Coda File System

Re: Client Cache Files Limit

From: Jan Harkes <jaharkes_at_cs.cmu.edu>
Date: Wed, 16 May 2001 16:39:13 -0400
On Tue, May 15, 2001 at 05:41:11PM +0100, Beckmann, John wrote:
> Hi,
> I have setup Coda 5.3.14 running on two servers in replicated mode, which is
> working fine. The problem I have is when I try to write more files to the
> volume than the client cache has cache files in table.
> 
> If I setup the client with a 20MB cache, venus reports that it initially has
> handles for 833 files. Does this mean that if I write more than 833 files,
> venus will lock up.

No, the client should discard not recently used files of which it knows
there is a valid copy on the servers from it's cache to make room for
the new ones.

> 13:30:51 root acquiring Coda tokens!
> Assertion failed: VDB->AllocatedMLEs < VDB->MaxMLEs, file
> "/usr/src/redhat/BUILD/coda-5.3.14/coda-src/venus/vol_cml.cc", line 519
> Sleeping forever.  You may use gdb to attach to process 5872.
> 
> Is this by design?

MLE's are Modification Log Entries, i.e. you client was operating in
disconnected or write-disconnected mode. The whole cache got filled with
modified files that were not yet on the server so it couldn't complete
the local operation.

Typically it should fail with ENOSPC when allocating the file object,
the MLE is created later on and there is no adequate error handling
anymore because most of the administration is already done and committed
and hard to revoke, the MLE just logs the change.

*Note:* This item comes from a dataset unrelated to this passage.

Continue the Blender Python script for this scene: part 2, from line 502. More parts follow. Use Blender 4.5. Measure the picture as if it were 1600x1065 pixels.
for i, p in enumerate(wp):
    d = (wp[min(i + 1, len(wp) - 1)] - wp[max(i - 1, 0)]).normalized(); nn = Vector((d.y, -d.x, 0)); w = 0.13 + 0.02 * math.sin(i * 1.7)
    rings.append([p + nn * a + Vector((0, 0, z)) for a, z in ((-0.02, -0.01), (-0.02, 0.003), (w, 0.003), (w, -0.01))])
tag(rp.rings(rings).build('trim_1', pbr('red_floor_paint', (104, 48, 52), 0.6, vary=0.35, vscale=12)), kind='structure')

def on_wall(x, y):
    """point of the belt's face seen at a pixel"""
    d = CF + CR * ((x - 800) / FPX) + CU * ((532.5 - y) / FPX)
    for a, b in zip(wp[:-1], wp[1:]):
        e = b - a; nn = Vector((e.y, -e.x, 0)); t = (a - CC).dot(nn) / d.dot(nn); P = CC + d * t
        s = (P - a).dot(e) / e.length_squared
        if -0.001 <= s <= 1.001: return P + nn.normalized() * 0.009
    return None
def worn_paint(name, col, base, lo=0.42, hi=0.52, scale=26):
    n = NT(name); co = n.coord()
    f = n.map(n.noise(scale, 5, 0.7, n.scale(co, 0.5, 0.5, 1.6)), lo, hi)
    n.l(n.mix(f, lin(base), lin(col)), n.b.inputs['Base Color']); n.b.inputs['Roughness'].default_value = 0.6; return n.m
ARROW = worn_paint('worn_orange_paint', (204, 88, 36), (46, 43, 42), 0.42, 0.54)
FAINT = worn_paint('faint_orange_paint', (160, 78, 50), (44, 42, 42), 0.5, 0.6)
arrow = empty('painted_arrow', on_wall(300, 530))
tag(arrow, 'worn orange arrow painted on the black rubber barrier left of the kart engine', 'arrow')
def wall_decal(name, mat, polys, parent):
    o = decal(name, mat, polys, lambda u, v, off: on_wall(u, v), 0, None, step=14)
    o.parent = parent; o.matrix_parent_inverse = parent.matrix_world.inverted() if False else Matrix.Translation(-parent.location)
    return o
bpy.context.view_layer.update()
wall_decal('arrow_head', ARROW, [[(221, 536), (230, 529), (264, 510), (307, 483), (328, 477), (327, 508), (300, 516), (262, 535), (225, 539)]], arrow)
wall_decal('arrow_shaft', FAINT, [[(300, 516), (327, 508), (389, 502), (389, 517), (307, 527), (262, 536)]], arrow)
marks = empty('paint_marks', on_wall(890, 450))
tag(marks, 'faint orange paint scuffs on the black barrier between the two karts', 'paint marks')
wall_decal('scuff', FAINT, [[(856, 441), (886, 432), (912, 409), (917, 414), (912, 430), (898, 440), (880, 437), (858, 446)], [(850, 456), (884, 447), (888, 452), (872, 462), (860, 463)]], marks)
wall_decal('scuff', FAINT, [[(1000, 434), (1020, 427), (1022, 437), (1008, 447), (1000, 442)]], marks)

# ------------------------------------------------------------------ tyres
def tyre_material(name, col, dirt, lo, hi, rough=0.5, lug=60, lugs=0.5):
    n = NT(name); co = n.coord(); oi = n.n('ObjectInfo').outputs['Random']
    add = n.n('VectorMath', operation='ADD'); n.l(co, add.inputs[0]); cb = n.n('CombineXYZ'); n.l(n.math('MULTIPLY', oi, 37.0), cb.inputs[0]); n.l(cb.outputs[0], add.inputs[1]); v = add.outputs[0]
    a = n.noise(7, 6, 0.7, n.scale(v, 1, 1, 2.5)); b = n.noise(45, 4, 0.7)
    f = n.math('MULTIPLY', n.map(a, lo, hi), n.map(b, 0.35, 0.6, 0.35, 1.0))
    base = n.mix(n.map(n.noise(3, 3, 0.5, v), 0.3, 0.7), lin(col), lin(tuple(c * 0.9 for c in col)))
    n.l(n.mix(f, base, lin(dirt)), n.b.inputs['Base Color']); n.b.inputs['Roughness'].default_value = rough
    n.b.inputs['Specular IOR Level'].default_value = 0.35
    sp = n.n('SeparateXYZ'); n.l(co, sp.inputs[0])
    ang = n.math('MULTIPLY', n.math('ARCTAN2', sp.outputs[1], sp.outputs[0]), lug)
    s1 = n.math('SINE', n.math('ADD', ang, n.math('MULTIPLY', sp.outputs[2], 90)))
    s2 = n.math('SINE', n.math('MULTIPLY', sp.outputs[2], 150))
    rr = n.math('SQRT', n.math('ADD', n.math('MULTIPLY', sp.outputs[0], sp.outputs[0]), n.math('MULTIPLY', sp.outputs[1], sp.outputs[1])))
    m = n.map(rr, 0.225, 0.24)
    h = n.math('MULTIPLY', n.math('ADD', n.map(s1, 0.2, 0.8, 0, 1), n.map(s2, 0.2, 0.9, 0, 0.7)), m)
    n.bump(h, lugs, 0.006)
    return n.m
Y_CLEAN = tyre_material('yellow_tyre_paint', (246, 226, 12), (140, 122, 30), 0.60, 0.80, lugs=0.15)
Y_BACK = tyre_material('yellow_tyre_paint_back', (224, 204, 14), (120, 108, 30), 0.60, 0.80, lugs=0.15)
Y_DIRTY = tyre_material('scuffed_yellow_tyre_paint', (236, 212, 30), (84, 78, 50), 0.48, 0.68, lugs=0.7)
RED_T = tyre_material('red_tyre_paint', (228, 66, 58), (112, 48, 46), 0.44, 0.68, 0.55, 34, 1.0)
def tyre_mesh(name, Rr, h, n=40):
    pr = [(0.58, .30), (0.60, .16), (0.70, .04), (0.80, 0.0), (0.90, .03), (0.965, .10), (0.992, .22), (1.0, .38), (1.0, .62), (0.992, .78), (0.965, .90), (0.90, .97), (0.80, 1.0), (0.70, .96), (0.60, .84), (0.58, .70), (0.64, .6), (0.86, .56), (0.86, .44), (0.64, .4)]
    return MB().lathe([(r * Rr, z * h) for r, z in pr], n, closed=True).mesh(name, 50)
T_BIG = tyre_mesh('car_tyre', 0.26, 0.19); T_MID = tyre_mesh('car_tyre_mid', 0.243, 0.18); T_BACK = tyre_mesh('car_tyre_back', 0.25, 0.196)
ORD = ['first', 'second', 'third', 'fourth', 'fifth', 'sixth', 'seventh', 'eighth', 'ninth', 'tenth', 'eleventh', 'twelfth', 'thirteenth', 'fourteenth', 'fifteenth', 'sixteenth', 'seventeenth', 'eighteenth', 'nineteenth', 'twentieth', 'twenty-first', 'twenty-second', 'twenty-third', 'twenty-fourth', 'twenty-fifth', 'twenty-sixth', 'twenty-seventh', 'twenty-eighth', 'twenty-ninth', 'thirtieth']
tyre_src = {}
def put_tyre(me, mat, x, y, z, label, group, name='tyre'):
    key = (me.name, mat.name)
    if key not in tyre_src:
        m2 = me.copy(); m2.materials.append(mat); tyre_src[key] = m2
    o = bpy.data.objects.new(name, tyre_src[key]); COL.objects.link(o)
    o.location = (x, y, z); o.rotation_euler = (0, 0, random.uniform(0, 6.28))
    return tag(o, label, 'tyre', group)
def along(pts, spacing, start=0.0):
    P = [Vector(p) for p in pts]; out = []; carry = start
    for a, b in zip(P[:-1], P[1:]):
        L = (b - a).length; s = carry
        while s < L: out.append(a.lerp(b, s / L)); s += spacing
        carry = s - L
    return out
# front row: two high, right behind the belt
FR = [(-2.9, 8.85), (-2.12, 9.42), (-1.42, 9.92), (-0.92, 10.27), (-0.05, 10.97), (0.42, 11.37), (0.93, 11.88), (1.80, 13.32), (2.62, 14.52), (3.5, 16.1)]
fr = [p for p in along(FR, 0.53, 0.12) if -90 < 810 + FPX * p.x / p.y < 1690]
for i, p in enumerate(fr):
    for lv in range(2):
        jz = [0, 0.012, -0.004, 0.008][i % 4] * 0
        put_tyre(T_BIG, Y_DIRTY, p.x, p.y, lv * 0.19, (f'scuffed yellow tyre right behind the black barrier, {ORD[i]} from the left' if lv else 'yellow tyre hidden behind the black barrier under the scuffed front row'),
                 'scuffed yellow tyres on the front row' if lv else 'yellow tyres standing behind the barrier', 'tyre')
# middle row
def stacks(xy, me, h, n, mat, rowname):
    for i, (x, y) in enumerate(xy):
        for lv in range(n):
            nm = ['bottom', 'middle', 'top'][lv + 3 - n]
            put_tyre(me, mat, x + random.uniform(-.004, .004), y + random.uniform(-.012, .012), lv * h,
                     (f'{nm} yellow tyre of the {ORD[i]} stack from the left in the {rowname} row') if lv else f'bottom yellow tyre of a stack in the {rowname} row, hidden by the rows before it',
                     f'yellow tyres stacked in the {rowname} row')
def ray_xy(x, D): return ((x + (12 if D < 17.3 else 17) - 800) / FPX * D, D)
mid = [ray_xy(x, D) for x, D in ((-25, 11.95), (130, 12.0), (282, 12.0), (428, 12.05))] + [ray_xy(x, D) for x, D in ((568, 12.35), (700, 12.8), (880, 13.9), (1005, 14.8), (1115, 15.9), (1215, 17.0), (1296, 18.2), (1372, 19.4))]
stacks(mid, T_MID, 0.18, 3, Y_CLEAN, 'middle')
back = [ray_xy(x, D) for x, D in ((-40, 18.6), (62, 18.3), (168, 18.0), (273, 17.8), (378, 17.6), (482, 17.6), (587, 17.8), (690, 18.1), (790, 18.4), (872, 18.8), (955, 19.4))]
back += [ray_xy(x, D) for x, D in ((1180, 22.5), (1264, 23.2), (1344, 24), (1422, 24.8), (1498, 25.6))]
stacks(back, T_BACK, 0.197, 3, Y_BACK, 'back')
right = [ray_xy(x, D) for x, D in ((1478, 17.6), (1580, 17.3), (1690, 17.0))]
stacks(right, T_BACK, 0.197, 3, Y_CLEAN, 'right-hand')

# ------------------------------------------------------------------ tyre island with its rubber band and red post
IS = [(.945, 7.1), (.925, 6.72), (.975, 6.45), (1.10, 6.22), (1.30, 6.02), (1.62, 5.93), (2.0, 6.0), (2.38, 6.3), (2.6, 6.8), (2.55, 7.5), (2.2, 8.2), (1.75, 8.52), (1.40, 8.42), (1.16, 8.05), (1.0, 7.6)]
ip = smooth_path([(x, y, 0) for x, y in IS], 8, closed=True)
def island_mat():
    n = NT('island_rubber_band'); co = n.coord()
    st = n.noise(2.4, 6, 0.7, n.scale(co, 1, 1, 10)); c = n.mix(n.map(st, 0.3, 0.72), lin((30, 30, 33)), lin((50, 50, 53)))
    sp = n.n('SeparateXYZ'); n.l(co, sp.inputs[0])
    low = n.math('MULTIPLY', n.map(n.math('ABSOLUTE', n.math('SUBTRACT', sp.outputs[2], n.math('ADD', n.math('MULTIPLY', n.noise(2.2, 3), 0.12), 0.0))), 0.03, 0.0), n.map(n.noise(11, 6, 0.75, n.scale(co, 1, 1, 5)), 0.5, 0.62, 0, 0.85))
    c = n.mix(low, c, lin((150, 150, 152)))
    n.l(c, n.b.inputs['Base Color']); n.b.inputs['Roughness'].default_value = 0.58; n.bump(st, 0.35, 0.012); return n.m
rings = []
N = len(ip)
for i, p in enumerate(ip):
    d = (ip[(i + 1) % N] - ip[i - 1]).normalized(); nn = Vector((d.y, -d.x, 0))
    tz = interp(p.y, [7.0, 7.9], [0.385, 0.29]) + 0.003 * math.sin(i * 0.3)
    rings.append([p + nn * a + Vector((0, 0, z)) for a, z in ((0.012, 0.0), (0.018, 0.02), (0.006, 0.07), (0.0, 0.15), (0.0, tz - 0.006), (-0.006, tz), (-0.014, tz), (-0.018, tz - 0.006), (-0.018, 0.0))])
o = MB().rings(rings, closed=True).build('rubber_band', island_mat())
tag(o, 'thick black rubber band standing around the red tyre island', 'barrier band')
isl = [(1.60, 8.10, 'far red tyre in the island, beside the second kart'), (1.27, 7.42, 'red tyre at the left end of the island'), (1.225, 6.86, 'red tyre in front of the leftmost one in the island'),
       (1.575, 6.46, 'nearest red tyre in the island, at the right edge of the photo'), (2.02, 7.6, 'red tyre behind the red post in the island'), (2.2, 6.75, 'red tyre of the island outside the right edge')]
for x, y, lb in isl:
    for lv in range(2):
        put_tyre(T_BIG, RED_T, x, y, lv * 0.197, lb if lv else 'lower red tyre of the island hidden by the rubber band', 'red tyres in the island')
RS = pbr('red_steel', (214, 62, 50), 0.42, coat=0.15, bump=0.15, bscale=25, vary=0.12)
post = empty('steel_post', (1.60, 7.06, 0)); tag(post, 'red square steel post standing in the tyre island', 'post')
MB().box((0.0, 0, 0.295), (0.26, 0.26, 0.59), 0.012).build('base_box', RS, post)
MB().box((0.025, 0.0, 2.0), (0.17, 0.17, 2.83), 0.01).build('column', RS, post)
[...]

> This would mean that if I want to update 100,000 files, I need start venus
> with a 2.4GB cache.

Or keep the client strongly connected. To avoid server load or network
congestion to trick a client into going write-disconnected use
'cfs strong' before running the rsync. 'cfs adaptive' switches the
client back to a mode where it attempts to adapt it's behaviour as a
result of varying network connectivity.